At Macworld, Apple Shows Disturbing Lack of Direction

January 13, 1997

At a time when Apple Computer most needed to send a
message of confidence and clarity, its performance
at last week’s Macworld exposition in San Francisco
offered little evidence that it had begun digging itself
out of its very deep hole.

Macworld is a semiannual event where thousands of loyal
Apple customers and software developers gather to pore
over the Macintosh industry’s latest offerings. This
time, they also came to gauge whether Apple would
survive: Another gloomy financial forecast had sent
Apple’s stock price plunging the week before.

Instead of providing hope at this critical
juncture, Apple’s opening-day presentation — usually a bellwether
for the company’s direction — was a disjointed disappointment,
indicating that Apple remained a company in chaos.

True, technology presentations from the research labs –
always a high point — were well received. Frank
Casanova, director of Apple’s research lab and an
accomplished stage presence, drew wild applause from the
throng in the Moscone Center as he demonstrated a new
suite of software technologies.

The marvels included a text-to-voice e-mail reader and a
remarkable “document summarizer” that could find the
most pertinent sentence in a long essay. Casanova also
showed a product in development called the Apple Data
Detector. These detectors were able to isolate World
Wide Web, e-mail and postal addresses from a document –
in this case, a newspaper article — as well as phone
numbers or other such data that the program was able to
extract, then automatically file all of them in a data
base.

But despite the utility and appeal of these and many
other advances that Apple announced, Casanova was given
less than 15 minutes to showcase them during a rambling
three-hour presentation led by Apple’s chairman, Gilbert
F. Amelio.

Amelio chose to devote far more time to a seemingly
random sequence of photo opportunities — with the
company founders Steven Jobs and Stephen Wozniak, actor
Jeff Goldblum, former heavyweight champion Muhammad Ali
and others. With the exception of Jobs, none had a
discernible connection to the task at hand: convincing
customers and developers that the Macintosh was still a
safe bet.

Apple’s emphasis on glitz rather than progress, and its
lack of a discernible marketing message, has plagued the
company over the last year and often made it an industry
laughingstock.

In Apple’s present state of discombobulation, how could
anyone not laugh at its product tie-ins with the
movie “Mission: Impossible”? Or with the film
“Independence Day,” in which an Apple Powerbook computer
— which in real life had been recalled because of
quality problems — was supposed to have saved the world
from alien attackers?

Such marketing messages do not merely miss the mark;
they do not even recognize the target.

In an attempt to address some of Apple’s current
problems, Amelio spoke disparagingly last week about the
company’s former, often confusing “strategies du jour.”
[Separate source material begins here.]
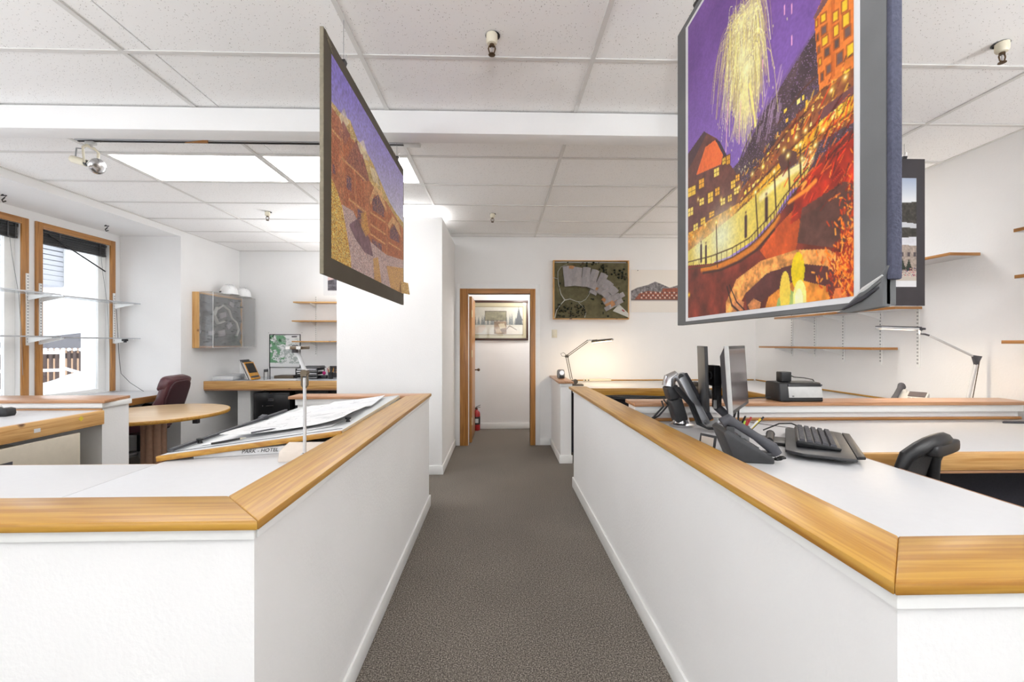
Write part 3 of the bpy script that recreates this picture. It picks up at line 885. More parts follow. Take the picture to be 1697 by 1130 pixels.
for k in range(5):
    a = 2 * math.pi * k / 5 + .3
    e = (.31 * math.cos(a), .31 * math.sin(a))
    lg = MB(Mx).tube([(.02 * math.cos(a), .02 * math.sin(a), .125), (e[0] * .55, e[1] * .55, .115), (e[0], e[1], .075)], [.03, .025, .016], 8).build('base_leg', 'grey_plastic', t, smooth=True)
    MB(Mx).cyl((e[0] - .02 * math.sin(a), e[1] + .02 * math.cos(a), .028), (e[0] + .02 * math.sin(a), e[1] - .02 * math.cos(a), .028), .028).build('caster', 'black_plastic', lg, smooth=True)

# ================================================================== LEFT CUBICLE SMALL THINGS
tp = thing('tape_dispenser', 'black tape dispenser on the pine edged desk', 'tape dispenser', (-3.62, 3.21, DESK))
MB().prism_y([(-3.70, DESK), (-3.535, DESK), (-3.525, DESK + .02), (-3.53, DESK + .055), (-3.56, DESK + .062), (-3.60, DESK + .05), (-3.64, DESK + .065), (-3.69, DESK + .066), (-3.705, DESK + .03)], 3.17, 3.235).build('body', 'black_plastic', tp, .005)
MB().cyl((-3.665, 3.166, DESK + .05), (-3.665, 3.24, DESK + .05), .036, n=20).build('tape_roll', 'light_plastic', tp, smooth=True)
fc = thing('filing_unit', 'beige metal filing unit with open drawer under the pine edged desk', 'cabinet', (-3.35, 2.95, 0))
MB().box(-3.75, -3.22, 2.55, 3.30, .0, .70).build('body', 'beige_metal', fc, .004)
dw = MB().box(-3.219, -3.10, 2.60, 3.24, .55, .58).box(-3.219, -3.10, 2.60, 2.615, .58, .78).box(-3.219, -3.10, 3.225, 3.24, .58, .78).build('drawer', 'beige_metal', fc)
MB().box(-3.1, -3.08, 2.60, 3.24, .45, .80).build('drawer_front', 'beige_metal', dw, .003)
for k in range(3): MB().box(-3.215 + .03 * k, -3.21 + .03 * k, 2.64, 3.2, .58, .77).build('folder', 'charcoal', dw)
for z in (.68, .60): MB().box(-3.079, -3.0775, 2.70, 2.80, z - .03, z + .03).build('label_holder', 'charcoal', dw)

# ================================================================== DRAWING BOARD GROUP
Pa, Pb, Pc = Vector((-1.525, 1.944, 0.955)), Vector((-0.788, 2.15, 1.023)), Vector((-0.838, 3.6, 1.022))
Pd = Pa + (Pc - Pb)
nb = (Pb - Pa).cross(Pc - Pb).normalized()
def onb(u, v, h=0.0):
    return tuple(Pa + (Pb - Pa) * u + (Pd - Pa) * v + nb * h)
db = thing('drawing_board', 'tilted drawing board with oak edge resting on the aisle desk', 'drawing board', (Pa + Pb) / 2 - Vector((0, 0, .03)))
def bslab(u0, u1, v0, v1, h0, h1):
    return MB().hexa([onb(u0, v0, h0), onb(u1, v0, h0), onb(u1, v1, h0), onb(u0, v1, h0)], [onb(u0, v0, h1), onb(u1, v0, h1), onb(u1, v1, h1), onb(u0, v1, h1)])
bslab(.004, .996, .012, 1, -.022, 0).build('panel', 'board_grey', db, .002)
bslab(0, 1, 0, .012, -.024, .001).build('front_edge', 'oak_x', db, .004)
bslab(.9965, 1.0, .013, 1, -.022, .0).build('side_edge', 'cream_plastic', db)
bslab(.10, .99, .985, .998, .0005, .003).build('clip_strip', 'light_plastic', db)
bslab(.01, .98, .045, .05, .0005, .002).build('cover_edge', 'charcoal', db)
MB().bar(onb(.03, .04, .012), onb(.012, .85, .012), .02, .012).build('straightedge_rail', 'charcoal', db)
MB().bar(onb(.0, .62, .006), onb(.02, .64, .02), .05, .03).build('rail_clip', 'charcoal', db, .004)
MB().lathe([(.012, 0), (.008, .012), (.016, .016), (.016, .024)], onb(.93, .2, .001), 10).build('clamp_knob', 'black_plastic', db, smooth=True)
MB().lathe([(.012, 0), (.008, .012), (.016, .016), (.016, .024)], onb(.05, .16, .001), 10).build('clamp_knob', 'black_plastic', db, smooth=True)
# sheets of drawings
def sheet(u0, u1, v0, v1, h, rot, name, label, mat, lines, seed, curl=.012):
    r = random.Random(seed)
    cu, cv = (u0 + u1) / 2, (v0 + v1) / 2
    def fn(u, v):
        a = (u - .5) * (u1 - u0); b = (v - .5) * (v1 - v0)
        c_, s_ = math.cos(rot), math.sin(rot)
        lift = h + curl * (abs(2 * u - 1) ** 4 * (.5 + .5 * math.sin(3 * v + seed)) + .25 * (.5 + .5 * math.sin(5 * u + 3 * v + seed)))
        return onb(cu + a * c_ - b * s_ * 1.2, cv + b * c_ + a * s_ * .7, lift)
    t = thing(name, label, 'drawing', fn(.5, .5), 'loose drawing sheets')
    MB().shell(fn, 12, 12, .0008).build('paper', mat, t, smooth=True)
    m = MB()
    for k in range(lines):
        u = r.uniform(.08, .9); v = r.uniform(.08, .9); L2 = r.uniform(.03, .2)
        du, dv = (L2, 0) if r.random() < .6 else (0, L2 * .6)
        p, q = Vector(fn(u, v)) + nb * .0008, Vector(fn(min(.96, u + du), min(.96, v + dv))) + nb * .0008
        m.bar(p, q, .0016, .0004)
    tag(m.build('ink_lines', 'grey_plastic', t), None, None, kind='stuff')
sheet(.10, .85, .10, .80, .002, .05, 'drawing_sheet', 'largest white plan sheet spread across the drawing board', 'paper', 60, 3, .004)
sheet(.18, .80, .30, .88, .010, -.06, 'drawing_sheet', 'white plan sheet on top toward the back of the drawing board', 'paper', 40, 5, .005)
sheet(.20, .92, .12, .52, .020, .10, 'drawing_sheet', 'curled white plan sheet at the front of the drawing board', 'paper', 30, 8, .02)
sheet(.42, .90, .52, .95, .0165, .12, 'drawing_sheet', 'plain white sheet by the aisle side of the drawing board', 'paper_grey', 14, 11, .004)
def pencil(p, q, r, name, label, body, tip):
    p, q = Vector(p), Vector(q); d = (q - p)
    t = thing(name, label, 'pencil', p - nb * r, 'drawing pencils')
    MB().cyl(p, p + d * .82, r, n=8).build('barrel', body, t, smooth=True)
    MB().cyl(p + d * .82, q, r, r * .2, n=8).build('tip', tip, t, smooth=True)
pencil(onb(.20, .075, .008), onb(.36, .11, .008), .005, 'pencil', 'dark pencil at the front edge of the drawing board', 'ink', 'cream_plastic')
pencil(onb(.40, .10, .03), onb(.52, .13, .03), .004, 'pencil', 'thin grey pencil on the curled plan sheet', 'charcoal', 'charcoal')
# long white carton with handwriting, beige carton beside it
bx = thing('drawing_carton', 'long white carton with handwritten lettering under the drawing board', 'box', (-1.12, 2.16, DESK))
e0, e1 = Vector((-1.40, 2.00, 0)), Vector((-1.0, 2.10, 0))
ed = (e1 - e0).normalized(); en = Vector((-ed.y, ed.x, 0))
MB().hexa([(*(e0)[:2], DESK + .001), (*(e1)[:2], DESK + .001), (*(e1 + en * .09)[:2], DESK + .001), (*(e0 + en * .09)[:2], DESK + .001)],
          [(*(e0)[:2], .947), (*(e1)[:2], .968), (*(e1 + en * .09)[:2], .963), (*(e0 + en * .09)[:2], .945)]).build('carton', 'paper', bx, .002)
def text_mesh(name, body, size, M, mat, parent, ext=.0006):
    cu = bpy.data.curves.new(name, 'FONT'); cu.body = body; cu.size = size; cu.extrude = ext; cu.align_x = 'CENTER'; cu.align_y = 'CENTER'
    cu.shear = .25
    to = bpy.data.objects.new(name, cu); C.objects.link(to)
    dg = bpy.context.evaluated_depsgraph_get()
    me = bpy.data.meshes.new_from_object(to.evaluated_get(dg))
    bpy.data.objects.remove(to); bpy.data.curves.remove(cu)
    me.transform(M - Matrix() * 0 if False else M)
    org = M.translation.copy()
    me.transform(Matrix.Translation(-org))
    me.materials.clear(); me.materials.append(MATS[mat])
    o = bpy.data.objects.new(name, me); C.objects.link(o); put(o, org, parent)
    return o
mid = e0.lerp(e1, .66) - en * .0012
TM = Matrix(((ed.x, 0, -en.x, mid.x), (ed.y, 0, -en.y, mid.y), (0, 1, 0, .949), (0, 0, 0, 1)))
text_mesh('handwriting', 'PARK - HOTEL', .024, TM, 'ink', bx)
bb = thing('beige_carton', 'small beige folded carton behind the swing arm post', 'box', (-.93, 2.05, DESK))
MB().prism_x([(1.93, DESK), (1.94, .975), (2.03, .997), (2.135, .972), (2.135, DESK)], -.985, -.815).build('carton', 'card_beige', bb, .003)
MB().cyl((-.9855, 1.955, .948), (-.9865, 1.955, .948), .013, n=14).build('finger_hole', 'charcoal', bb)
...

What new strategy of the day did he then impart? Aside
from trumpeting its newly announced acquisition of Jobs’
Next Software, Apple offered no clear message.
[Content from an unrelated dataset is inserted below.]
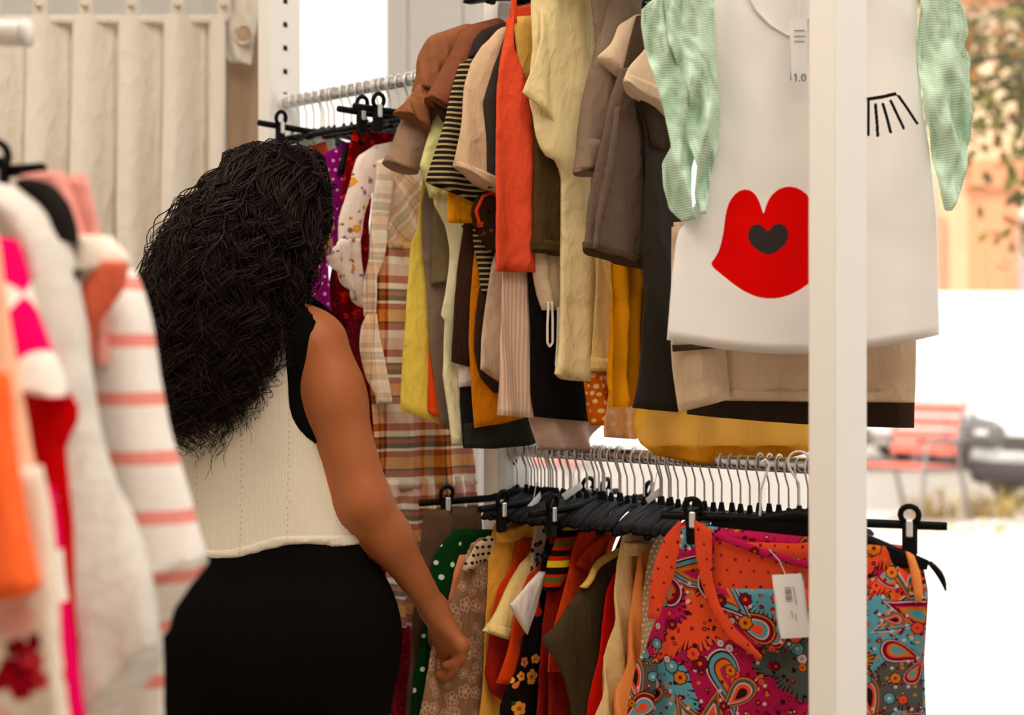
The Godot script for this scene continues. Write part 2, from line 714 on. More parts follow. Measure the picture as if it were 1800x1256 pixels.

The company did announce a contest, called ‘Give Your
Dreams a Chance,” for users to create their own
television ads for the Macintosh. Considering Apple’s
failed marketing efforts to date, this may not be a
terrible idea.

But such whimsy seemed irrelevant in light of no
announced plan to stimulate sales, no indication whether
Apple’s quality problems had been solved, and no clear
strategy for bringing back software developers who have
strayed into the more lucrative market for Windows
programs — all of which seem critical to the company’s
existence.

Even the recent NeXT deal, viewed through the blurry
Macworld lens, began to look like a desperation move. At a
news conference, Apple’s chief technical officer,
Ellen Hancock, conceded that the deal happened so quickly
that her company had spent $400 million for NeXT without
deciding whether Apple would build Rhapsody, its code
name for the merged Apple-NeXT software operating system
— not expected for 18 months — on NeXT’s
Unix-based operating system, or on Apple’s own Macintosh
software.

Considering the outcry from computer-industry analysts,
critics and customers over Apple’s need for a clear new
direction for its system software, this was a colossal
missed opportunity. But missed opportunities seem
epidemic at Apple.

Most recently, for example, Amelio said that the
company’s recently forecast $100 million to $150 million
loss was attributable to a slow retail market during the
crucial holiday selling season.

But why wasn’t Apple able to capitalize on the industry’s biggest
news of the season: the later-than-expected availability of
Intel’s MMX multimedia chip, which is still a month or more from the
market?

Nearly every computer columnist, both in the national
and the trade press, had advised consumers to wait until
after Christmas to buy an Intel machine because of the
capabilities that MMX would provide. What better time to
start an advertising campaign to sell Macintoshes, which
remain the computer of choice for multimedia developers?

As the only real competitor to Microsoft and Intel,
Apple seems to have lost sight of the reality that its
technology is still alluring to customers and
developers; it certainly has forgotten how to sell it to
them.

If the company were to gain some clarity of purpose, it
might also be able to regain its relevance in today’s
marketplace. But right now, Apple still seems far from
the light at the end of its own tunnel vision.